Stretching canvases in her San Francisco studio. Photo: Agnieszka Pilat.

Her evangelism around technology has been influenced by her adopted home of Silicon Valley and the Bay Area. (She’s originally from “communist Poland,” as she puts it.) But her ideas around tech and futurism have persuaded technology companies, including Boston Dynamics, Autodesk, and Shack15, to invite her in as their first artist in residence. Soon, too, the Virgin Galactic will be added to that list. “I told Richard [Branson], ‘Hey can I just come and work?’” she says giggling again, to which he agreed.

Pilat chose Spot as a subject to explore a dialogue with art history and show off his celebrity. Spot is perhaps the second most famous robot after Sophia, the Hanson Robotics humanoid who became the first machine to receive a national citizenship (from Saudi Arabia). But Spot, too, finds himself heavily discussed in the press and social media, and intrigue and fear have made this life-like machine a one-named star. A marvel to some and notorious to many, Pilat sees Spot as hanging one day in Western art history alongside the faces by Anthony Van Dycks, Thomas Gainsboroughs and Andy Warhols.

If Warhol were alive, I don’t think he’d be painting portraits of celebrities,” Pilat said. Instead, those 15 minutes of fame would be delegated to “tech people.”

The artist’s rendition of Leonardo’s Vitruvian Man. Photo: Agnieszka Pilat.

So, Pilat beckoned the classics of portraiture and recomposed them with Spot for a series titled “Renaissance 2.0,” recently shown at Modernism, the stalwart San Francisco gallery run by Martin Muller (who, as it happens, first brought Warhol to the West). Marcel Duchamp’s Nude Descending a Staircase is now rendered with Spot in motion. Leonardo Da Vinci’s Vitrivuian Man? Spot outstretched in ways not physically possible, mimicking the famed experiment in proportion by the polymath Renaissance man. Even the Sistine Chapel’s Creation of Adam finds itself rethought with Spot’s legs and pincers stretching to give itself life.  

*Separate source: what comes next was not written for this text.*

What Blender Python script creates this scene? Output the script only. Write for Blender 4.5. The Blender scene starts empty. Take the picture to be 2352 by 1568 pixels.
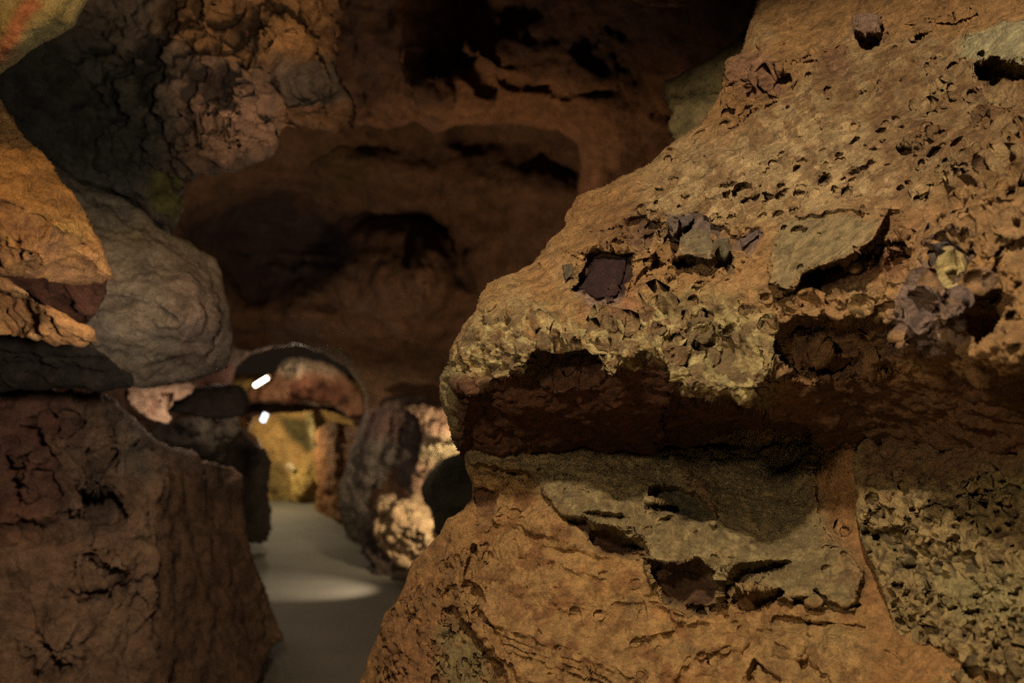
import bpy, math
import numpy as np
from mathutils import Vector

# ------------------------------------------------------------------ camera, world, exposure
SC = bpy.context.scene
COL = SC.collection
LENS = 35.0
FPX = 2352 * LENS / 36.0
CAM = np.array([0.0, 0.0, 2.4])
cam_data = bpy.data.cameras.new('camera')
cam_data.lens = LENS
cam_data.sensor_width = 36.0
cam_data.clip_start = 0.05
cam_data.dof.use_dof = True
cam_data.dof.focus_distance = 2.95
cam_data.dof.aperture_fstop = 1.9
cam = bpy.data.objects.new('camera', cam_data)
cam.location = CAM
cam.rotation_euler = (math.radians(90), 0, 0)
COL.objects.link(cam)
SC.camera = cam
SC.view_settings.view_transform = 'Standard'
SC.view_settings.look = 'None'
SC.view_settings.gamma = 1
SC.view_settings.use_curve_mapping = False
SC.view_settings.exposure = 0.5
SC.cycles.use_denoising = False
SC.cycles.sample_clamp_indirect = 2.0
SC.cycles.max_bounces = 5
SC.cycles.diffuse_bounces = 3

world = bpy.data.worlds.new('world')
SC.world = world
world.use_nodes = True
world.node_tree.nodes['Background'].inputs[0].default_value = (0.5, 0.33, 0.2, 1)
world.node_tree.nodes['Background'].inputs[1].default_value = 0.015


def at(px, py, Y):
    """photograph pixel + distance in front of the camera -> world point"""
    return np.array([(px - 1176) * Y / FPX, Y, CAM[2] - (py - 784) * Y / FPX])


def lamp(name, kind, loc, target, power, color, size=0.2, size_y=None, spot=60, blend=0.6, spread=180):
    d = bpy.data.lights.new(name, kind)
    d.energy = power
    d.color = color
    if kind == 'AREA':
        d.shape = 'RECTANGLE'
        d.size = size
        d.size_y = size_y or size
        d.spread = math.radians(spread)
    else:
        d.shadow_soft_size = size
    if kind == 'SPOT':
        d.spot_size = math.radians(spot)
        d.spot_blend = blend
    o = bpy.data.objects.new(name, d)
    o.location = loc
    if target is not None:
        o.rotation_euler = (Vector(target) - Vector(loc)).to_track_quat('-Z', 'Y').to_euler()
    COL.objects.link(o)
    return o


WARM = (1.0, 0.66, 0.36)
AMBER = (1.0, 0.50, 0.17)
PALE = (1.0, 0.80, 0.58)
# lamp over the big outcrop, from above and a little left of the viewer
lamp('outcrop_lamp', 'SPOT', (0.0, 1.0, 4.4), at(1860, 650, 2.7), 400, (1.0, 0.82, 0.60), 0.09, spot=63, blend=0.4)
lamp('left_fill_lamp', 'SPOT', (-0.6, 0.9, 3.1), at(1560, 1080, 2.9), 85, (1.0, 0.80, 0.55), 0.10, spot=62, blend=0.6)
# low amber lamp by the right of the viewer, under the outcrop
lamp('low_lamp', 'SPOT', (0.25, 0.7, 1.75), at(1650, 1400, 2.7), 26, (1.0, 0.68, 0.36), 0.12, spot=72, blend=0.7)
# lamp on the left ledge
lamp('ledge_lamp', 'SPOT', (-1.0, 1.6, 4.3), at(90, 480, 3.7), 190, (1.0, 0.62, 0.25), 0.1, spot=48, blend=0.7)
# dim lamps in the chamber, the last an added fill
lamp('chamber_lamp', 'SPOT', at(1060, 960, 6.6), at(1100, 430, 8.6), 135, (1.0, 0.72, 0.46), 0.12, spot=120, blend=0.8)
lamp('bulge_lamp', 'SPOT', at(760, 560, 3.6), at(580, 60, 5.2), 110, (1.0, 0.68, 0.42), 0.1, spot=50, blend=0.9)
lamp('left_lamp', 'SPOT', (-0.95, 2.7, 2.42), at(150, 1090, 5.6), 175, (1.0, 0.83, 0.66), 0.08, spot=74, blend=0.9)
lamp('wall_fill', 'SPOT', (-0.5, 2.2, 3.0), at(200, 330, 5.5), 90, (0.95, 0.82, 0.66), 0.1, spot=60, blend=0.9)  # unseen fill, added to lift the dark left wall
# lamps hidden behind the outcrop, lighting the pale crags and the trail; added fills among them
lamp('crag_lamp', 'SPOT', at(1100, 1090, 8.7), at(960, 1110, 10.2), 190, (1.0, 0.80, 0.50), 0.06, spot=66, blend=0.6)
lamp('trail_lamp', 'SPOT', at(1010, 1165, 9.35), at(710, 1356, 9.7), 150, (1.0, 0.82, 0.62), 0.03, spot=44, blend=0.9)
lamp('path_lamp', 'SPOT', at(800, 930, 10.9), at(680, 1235, 12.1), 16, (1.0, 0.86, 0.62), 0.05, spot=50, blend=0.9)
lamp('column_fill', 'SPOT', at(520, 1120, 8.6), at(860, 1060, 11.3), 60, (1.0, 0.78, 0.62), 0.1, spot=34, blend=0.8)  # unseen fill behind the low boulder, added to brighten the column
lamp('niche_lamp', 'POINT', at(470, 860, 7.4), None, 16, (1.0, 0.76, 0.56), 0.08)
lamp('jag_fill', 'POINT', at(510, 870, 9.2), None, 7, (1.0, 0.82, 0.66), 0.06)  # unseen fill, added above the jagged rock to light its top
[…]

“I humanize Spot all the time,” Pilat said. So much so, that she even engaged Spot to be a studio assistant of sorts. When Pilat was in residence at Boston Dynamics for a year, setting up shop in their Waltham, Massachusetts, campus, she had a thought as she worked on the portraits: “Why don’t I use the robot like my own student, to make it work?”

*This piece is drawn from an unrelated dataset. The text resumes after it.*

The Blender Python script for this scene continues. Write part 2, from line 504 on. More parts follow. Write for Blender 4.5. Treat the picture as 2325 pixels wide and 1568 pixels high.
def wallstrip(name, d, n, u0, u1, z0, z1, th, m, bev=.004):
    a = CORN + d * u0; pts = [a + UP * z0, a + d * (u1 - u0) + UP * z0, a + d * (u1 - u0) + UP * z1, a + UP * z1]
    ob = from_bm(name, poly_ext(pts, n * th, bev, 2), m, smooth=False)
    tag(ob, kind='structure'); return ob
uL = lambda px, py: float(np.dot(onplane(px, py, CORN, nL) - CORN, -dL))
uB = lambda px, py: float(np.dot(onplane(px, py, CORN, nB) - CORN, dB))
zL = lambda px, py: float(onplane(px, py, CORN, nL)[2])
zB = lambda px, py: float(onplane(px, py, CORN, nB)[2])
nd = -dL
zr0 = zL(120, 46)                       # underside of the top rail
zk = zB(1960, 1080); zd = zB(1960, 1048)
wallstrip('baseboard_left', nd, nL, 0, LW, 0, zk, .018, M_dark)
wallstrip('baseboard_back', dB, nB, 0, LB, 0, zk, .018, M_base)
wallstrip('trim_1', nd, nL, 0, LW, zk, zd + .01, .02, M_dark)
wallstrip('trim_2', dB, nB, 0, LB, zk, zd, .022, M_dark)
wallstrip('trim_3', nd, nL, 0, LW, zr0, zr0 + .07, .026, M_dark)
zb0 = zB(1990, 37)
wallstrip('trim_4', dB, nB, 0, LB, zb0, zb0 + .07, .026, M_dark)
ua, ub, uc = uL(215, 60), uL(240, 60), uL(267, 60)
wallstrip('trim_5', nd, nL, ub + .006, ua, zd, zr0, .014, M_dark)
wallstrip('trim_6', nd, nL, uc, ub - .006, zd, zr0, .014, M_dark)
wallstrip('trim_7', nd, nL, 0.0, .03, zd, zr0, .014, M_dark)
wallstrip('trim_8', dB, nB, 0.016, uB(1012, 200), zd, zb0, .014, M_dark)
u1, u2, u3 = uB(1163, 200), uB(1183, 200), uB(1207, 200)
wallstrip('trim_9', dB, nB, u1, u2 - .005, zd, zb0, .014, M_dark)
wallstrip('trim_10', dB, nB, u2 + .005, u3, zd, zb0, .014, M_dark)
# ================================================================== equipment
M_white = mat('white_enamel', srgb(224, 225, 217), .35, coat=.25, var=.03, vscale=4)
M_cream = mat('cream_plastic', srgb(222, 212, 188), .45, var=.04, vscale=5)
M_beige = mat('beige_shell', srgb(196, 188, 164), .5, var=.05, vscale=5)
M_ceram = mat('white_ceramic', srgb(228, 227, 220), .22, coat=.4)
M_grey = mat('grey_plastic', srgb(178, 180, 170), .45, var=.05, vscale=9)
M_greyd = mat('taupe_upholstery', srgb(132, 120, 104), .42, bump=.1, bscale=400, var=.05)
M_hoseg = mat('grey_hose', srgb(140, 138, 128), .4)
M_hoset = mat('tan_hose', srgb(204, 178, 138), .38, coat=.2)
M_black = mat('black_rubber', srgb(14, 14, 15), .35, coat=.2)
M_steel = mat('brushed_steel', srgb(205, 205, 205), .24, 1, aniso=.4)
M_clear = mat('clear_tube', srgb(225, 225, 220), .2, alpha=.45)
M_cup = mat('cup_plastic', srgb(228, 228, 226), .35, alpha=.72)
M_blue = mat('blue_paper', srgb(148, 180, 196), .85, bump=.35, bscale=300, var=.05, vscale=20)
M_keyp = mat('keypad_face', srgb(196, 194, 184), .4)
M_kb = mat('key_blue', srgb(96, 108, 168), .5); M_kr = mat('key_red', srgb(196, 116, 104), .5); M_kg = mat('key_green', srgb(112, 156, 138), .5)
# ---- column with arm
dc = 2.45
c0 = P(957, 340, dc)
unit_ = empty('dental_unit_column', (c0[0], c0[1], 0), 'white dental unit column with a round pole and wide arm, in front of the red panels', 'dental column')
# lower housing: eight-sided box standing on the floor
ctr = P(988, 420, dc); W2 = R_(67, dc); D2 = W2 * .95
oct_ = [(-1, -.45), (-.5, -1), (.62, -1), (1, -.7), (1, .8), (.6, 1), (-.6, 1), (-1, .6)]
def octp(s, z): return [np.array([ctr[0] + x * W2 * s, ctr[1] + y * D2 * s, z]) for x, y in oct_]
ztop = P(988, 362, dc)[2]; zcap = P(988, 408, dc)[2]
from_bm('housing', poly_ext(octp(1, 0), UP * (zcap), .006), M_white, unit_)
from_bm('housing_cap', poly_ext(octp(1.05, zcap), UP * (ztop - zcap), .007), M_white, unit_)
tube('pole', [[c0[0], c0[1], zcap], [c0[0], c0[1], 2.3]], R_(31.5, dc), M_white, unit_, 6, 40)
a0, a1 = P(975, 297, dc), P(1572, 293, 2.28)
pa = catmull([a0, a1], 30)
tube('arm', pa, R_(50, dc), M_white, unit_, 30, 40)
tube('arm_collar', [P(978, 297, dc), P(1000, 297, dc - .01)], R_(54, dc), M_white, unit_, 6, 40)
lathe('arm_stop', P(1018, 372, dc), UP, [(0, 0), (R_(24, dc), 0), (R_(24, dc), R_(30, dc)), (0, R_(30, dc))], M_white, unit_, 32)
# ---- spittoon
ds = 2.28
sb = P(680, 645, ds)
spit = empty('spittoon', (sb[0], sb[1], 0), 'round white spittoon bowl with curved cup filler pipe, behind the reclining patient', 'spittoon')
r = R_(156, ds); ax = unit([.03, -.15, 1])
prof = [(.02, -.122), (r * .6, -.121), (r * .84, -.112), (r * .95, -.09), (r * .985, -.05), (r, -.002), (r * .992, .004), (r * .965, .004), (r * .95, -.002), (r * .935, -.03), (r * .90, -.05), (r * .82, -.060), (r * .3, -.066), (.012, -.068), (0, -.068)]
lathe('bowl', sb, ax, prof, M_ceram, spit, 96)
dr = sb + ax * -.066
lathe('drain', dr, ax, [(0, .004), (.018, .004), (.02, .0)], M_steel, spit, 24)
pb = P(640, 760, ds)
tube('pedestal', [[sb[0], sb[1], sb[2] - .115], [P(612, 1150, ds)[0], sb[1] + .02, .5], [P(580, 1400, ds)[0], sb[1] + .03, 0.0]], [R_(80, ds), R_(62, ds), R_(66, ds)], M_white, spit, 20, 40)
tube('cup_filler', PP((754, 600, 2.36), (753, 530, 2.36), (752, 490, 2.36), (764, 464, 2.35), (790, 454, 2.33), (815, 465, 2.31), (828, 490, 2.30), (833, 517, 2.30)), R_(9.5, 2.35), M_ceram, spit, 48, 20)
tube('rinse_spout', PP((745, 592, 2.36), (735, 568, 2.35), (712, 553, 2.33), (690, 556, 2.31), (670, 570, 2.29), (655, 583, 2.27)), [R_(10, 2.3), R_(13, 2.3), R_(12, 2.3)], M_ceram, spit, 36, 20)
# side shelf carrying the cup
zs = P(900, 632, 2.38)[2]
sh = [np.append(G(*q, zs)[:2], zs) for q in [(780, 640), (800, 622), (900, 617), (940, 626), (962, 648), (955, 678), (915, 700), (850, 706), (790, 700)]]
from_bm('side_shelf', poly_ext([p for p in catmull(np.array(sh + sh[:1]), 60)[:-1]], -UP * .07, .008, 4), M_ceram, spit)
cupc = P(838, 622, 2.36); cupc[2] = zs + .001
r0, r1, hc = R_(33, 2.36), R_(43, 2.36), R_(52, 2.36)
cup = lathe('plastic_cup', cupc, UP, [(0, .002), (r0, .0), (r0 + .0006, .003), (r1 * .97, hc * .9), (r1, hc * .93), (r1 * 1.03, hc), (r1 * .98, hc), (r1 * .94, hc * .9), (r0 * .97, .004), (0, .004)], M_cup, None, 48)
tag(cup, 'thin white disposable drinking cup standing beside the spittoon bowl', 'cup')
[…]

And so she did. Pilat was able to program Spot to draw by dragging oil sticks that she affixed to a 50-pound lode that acts as an arm attached to the robot’s body. Pilat gives directives through an iPad that Spot follows on canvases Pilat had stretched, primed, and pre-painted.

So far, Spot is only capable of straight lines and simple gestural marks, and needs to be assisted by a human to grab the oil sticks (though Spot can be remotely programmed by Pilat). “It seems like the machine has its own agency but it doesn’t really,” she said. “Spot is an industrial machine, clearly not a toy, but it moves in a way that honors nature.” 

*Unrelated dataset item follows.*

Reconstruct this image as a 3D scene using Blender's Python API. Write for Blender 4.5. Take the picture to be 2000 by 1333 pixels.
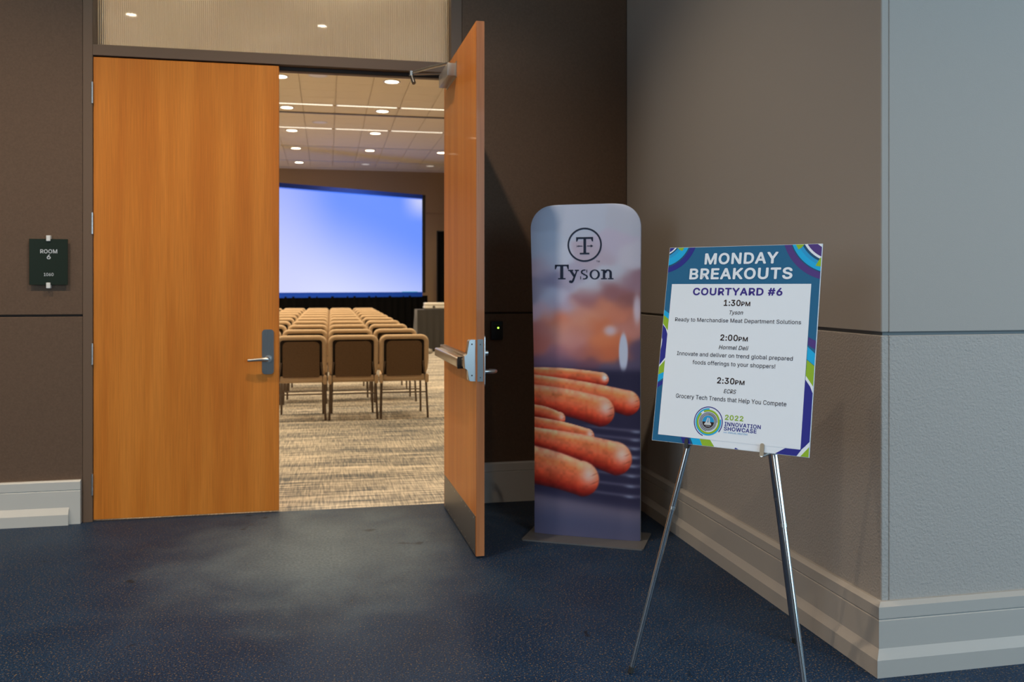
import bpy, bmesh, math, random
import numpy as np
from mathutils import Vector, Matrix
for o in list(bpy.data.objects): bpy.data.objects.remove(o)
SC = bpy.context.scene
COL = SC.collection
PI = math.pi
random.seed(3)

# ------------------------------------------------------------------ camera
cd = bpy.data.cameras.new('camera'); cam = bpy.data.objects.new('camera', cd); COL.objects.link(cam)
cam.location = (0, 0, 1.3906)
cam.rotation_euler = (PI/2, 0, -math.radians(11.8853))
cd.sensor_width = 36; cd.lens = 1720/2000*36
cd.shift_y = -(666.5-560)/2000
cd.clip_start = .05; cd.clip_end = 100
cd.dof.use_dof = True; cd.dof.focus_distance = 3.2; cd.dof.aperture_fstop = 4.2
SC.camera = cam

# ------------------------------------------------------------------ light, world, exposure
SC.view_settings.view_transform = 'Standard'; SC.view_settings.look = 'None'
SC.view_settings.gamma = 1; SC.view_settings.use_curve_mapping = False
SC.view_settings.exposure = 0.0
W = bpy.data.worlds.new('world'); SC.world = W; W.use_nodes = True
W.node_tree.nodes['Background'].inputs[0].default_value = (.45, .62, .85, 1)
W.node_tree.nodes['Background'].inputs[1].default_value = .6
WARM = (1.0, .80, .54)        # lamps of the meeting room
WARM2 = (1.0, .78, .55)       # lamps of the foyer
DAY = (.50, .78, 1.0)         # daylight of the foyer windows
P_ROOM = 165; P_FOYER = 190; P_DAY = 330
def area(name, loc, rot, sx, sy, power, col):
    l = bpy.data.lights.new(name, 'AREA'); l.shape = 'RECTANGLE'; l.size = sx; l.size_y = sy
    l.energy = power; l.color = col
    o = bpy.data.objects.new(name, l); o.location = loc; o.rotation_euler = rot; COL.objects.link(o); return o
# daylight coming in at the tall foyer windows: rear wall and right-hand wall
area('daylight_or_fill', (4.6, -4.85, 2.6), (PI/2, 0, 0), 4.8, 3.2, P_DAY, DAY)
area('daylight_or_fill', (8.85, -1.0, 2.6), (PI/2, 0, PI/2), 5.4, 3.2, P_DAY*.8, DAY)

area('daylight_or_fill', (-5.85, -1.5, 2.6), (PI/2, 0, -PI/2), 5.0, 3.2, 125, (.80, .92, 1.0))  # added fill light from the left, brightens the grey side wall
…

Agnieszka Pilat’s rendition of Duchamp’s Nude Descending a Staircase.

While Spot may not yet be a Da Vinci itself, its paintings are en route to building up a formidable secondary market, as well as a crypto one with a soon-to-be announced NFT venture. Most recently, at Sotheby’s selling exhibition “Boundless Space… The Possibilities of Burning Man,” Pilat’s painting B70 Self Portrait 02, made in collaboration with Spot, sold for $31,500.

Her forthcoming NFT project will continue her collaboration with Spot, fusing its painting data with an original Spot edition painted specifically for the NFT owner. That’s all we can say for now—but if you can’t wait to engage with Pilat’s work until then, there’s her series on view in “The Matrix Resurrections.”

“I developed a real emotional relation to Spot. I really connected with it,” said Pilat, who has become accustomed to taking Spot for walks, public events, and even as a guest to the dinner parties of Silicon Valley billionaires. “Having the robot around really opens the conversation,” especially around technophobia, as well as abuse of these innovations.

“It’s important to engage with the machines and treat them like very thoughtful parents would,” she said. If robots are the future power centers of our own creation, shouldn’t we care how they are programmed and raised? “Yes!” exclaimed Pilat “This is about elevating technology and making it cultured.”